KWAN: The old, black-and-white colonial houses. There’s nothing else like them in the rest of the world. They were built by British architects trying to deal with the heat and the humidity, like, “how do we survive on this island? How do we bring our women here?” They built these beautiful houses and the British women came and they created their own little British society within Singapore, and they’d have their tea parties. And it’s just amazing to see how they also mixed with the Chinese. My great aunt hosted a beautiful tea party at our house and I have photos of the little children’s tables where you see all these little kids low down to the ground and then there’s all these other tables where the adults were sitting in beautiful floral cloths. And then there’s this random British lady in sunglasses looking very mysterious sitting there next to an old, Chinese amah who looked like she stepped out of the 17th century. It’s just amazing. That was the world I was trying to evoke.

GUEST: And you’ve done a great job. What’s next?
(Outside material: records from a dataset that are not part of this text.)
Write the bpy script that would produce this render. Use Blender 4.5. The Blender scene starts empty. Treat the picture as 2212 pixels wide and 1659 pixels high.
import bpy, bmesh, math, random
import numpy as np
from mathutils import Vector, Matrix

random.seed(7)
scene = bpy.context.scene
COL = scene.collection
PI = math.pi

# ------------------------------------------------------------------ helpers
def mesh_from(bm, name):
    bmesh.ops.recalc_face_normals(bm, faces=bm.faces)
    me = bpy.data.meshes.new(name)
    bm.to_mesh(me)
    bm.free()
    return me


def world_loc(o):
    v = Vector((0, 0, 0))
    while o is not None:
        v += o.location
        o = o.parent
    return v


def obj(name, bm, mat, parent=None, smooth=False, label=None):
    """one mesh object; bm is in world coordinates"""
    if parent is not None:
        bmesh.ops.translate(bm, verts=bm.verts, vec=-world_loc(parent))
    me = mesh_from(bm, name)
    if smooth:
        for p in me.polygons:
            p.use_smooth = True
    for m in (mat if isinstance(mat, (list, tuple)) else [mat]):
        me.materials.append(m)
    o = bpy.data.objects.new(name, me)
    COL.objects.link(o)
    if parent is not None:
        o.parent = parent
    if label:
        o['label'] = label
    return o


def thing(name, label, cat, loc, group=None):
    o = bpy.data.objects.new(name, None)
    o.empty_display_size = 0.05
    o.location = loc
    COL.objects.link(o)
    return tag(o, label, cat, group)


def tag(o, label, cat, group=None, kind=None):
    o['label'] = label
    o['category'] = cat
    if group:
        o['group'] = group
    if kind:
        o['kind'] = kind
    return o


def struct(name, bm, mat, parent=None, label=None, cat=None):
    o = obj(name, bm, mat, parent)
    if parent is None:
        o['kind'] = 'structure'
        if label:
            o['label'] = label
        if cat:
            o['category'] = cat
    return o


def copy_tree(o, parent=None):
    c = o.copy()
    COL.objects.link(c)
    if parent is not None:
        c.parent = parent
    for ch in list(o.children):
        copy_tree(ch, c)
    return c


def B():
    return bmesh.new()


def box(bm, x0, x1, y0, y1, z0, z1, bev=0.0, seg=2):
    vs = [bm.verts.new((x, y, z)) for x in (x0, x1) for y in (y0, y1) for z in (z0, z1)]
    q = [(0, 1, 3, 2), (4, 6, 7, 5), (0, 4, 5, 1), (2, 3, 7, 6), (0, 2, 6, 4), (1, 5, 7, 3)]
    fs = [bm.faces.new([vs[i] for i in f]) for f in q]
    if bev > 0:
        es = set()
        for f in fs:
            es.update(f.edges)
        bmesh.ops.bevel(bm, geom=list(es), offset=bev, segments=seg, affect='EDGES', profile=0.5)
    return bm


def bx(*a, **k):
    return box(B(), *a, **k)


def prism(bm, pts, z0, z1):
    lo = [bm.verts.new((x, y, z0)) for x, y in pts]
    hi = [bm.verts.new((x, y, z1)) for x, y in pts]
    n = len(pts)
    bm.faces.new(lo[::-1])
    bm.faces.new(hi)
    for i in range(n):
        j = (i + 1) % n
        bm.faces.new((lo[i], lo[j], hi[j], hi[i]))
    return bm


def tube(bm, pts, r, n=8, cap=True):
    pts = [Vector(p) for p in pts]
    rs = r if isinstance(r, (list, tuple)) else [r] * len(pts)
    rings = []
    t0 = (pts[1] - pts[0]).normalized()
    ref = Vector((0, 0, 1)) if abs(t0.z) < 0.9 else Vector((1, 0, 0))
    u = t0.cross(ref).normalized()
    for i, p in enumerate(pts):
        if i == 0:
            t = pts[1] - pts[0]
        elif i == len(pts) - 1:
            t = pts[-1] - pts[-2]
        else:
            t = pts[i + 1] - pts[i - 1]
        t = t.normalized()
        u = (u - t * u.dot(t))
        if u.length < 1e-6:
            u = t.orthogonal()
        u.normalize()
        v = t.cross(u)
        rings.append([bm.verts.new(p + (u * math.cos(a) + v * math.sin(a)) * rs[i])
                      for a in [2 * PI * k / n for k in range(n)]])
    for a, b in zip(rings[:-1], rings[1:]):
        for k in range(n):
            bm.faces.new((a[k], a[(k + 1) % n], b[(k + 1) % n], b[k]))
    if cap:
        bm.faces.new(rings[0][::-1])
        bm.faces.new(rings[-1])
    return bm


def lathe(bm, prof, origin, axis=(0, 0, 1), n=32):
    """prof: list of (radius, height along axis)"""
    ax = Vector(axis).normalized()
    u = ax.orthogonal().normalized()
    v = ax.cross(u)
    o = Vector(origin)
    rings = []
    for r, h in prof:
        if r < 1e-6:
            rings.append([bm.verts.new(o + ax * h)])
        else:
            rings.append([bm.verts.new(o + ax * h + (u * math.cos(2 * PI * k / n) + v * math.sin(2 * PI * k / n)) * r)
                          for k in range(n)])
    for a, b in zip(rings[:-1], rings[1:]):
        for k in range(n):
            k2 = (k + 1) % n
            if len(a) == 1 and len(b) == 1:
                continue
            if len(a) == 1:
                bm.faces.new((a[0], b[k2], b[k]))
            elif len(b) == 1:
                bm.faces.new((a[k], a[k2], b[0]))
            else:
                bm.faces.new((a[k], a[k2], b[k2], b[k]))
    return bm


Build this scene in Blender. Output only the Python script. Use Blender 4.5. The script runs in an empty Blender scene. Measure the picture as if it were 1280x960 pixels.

KWAN: This is the start of a new trilogy called the Cities Trilogy. The story of Lucy is done. I’ve told her story. So the next book is my homage to London. And the third book will be Paris. That’s the set up. These will have new stories with new heroes and heroines all centered on that city. London is another place I feel very close to.

GUEST: Well, when you do your research, I’m coming with you.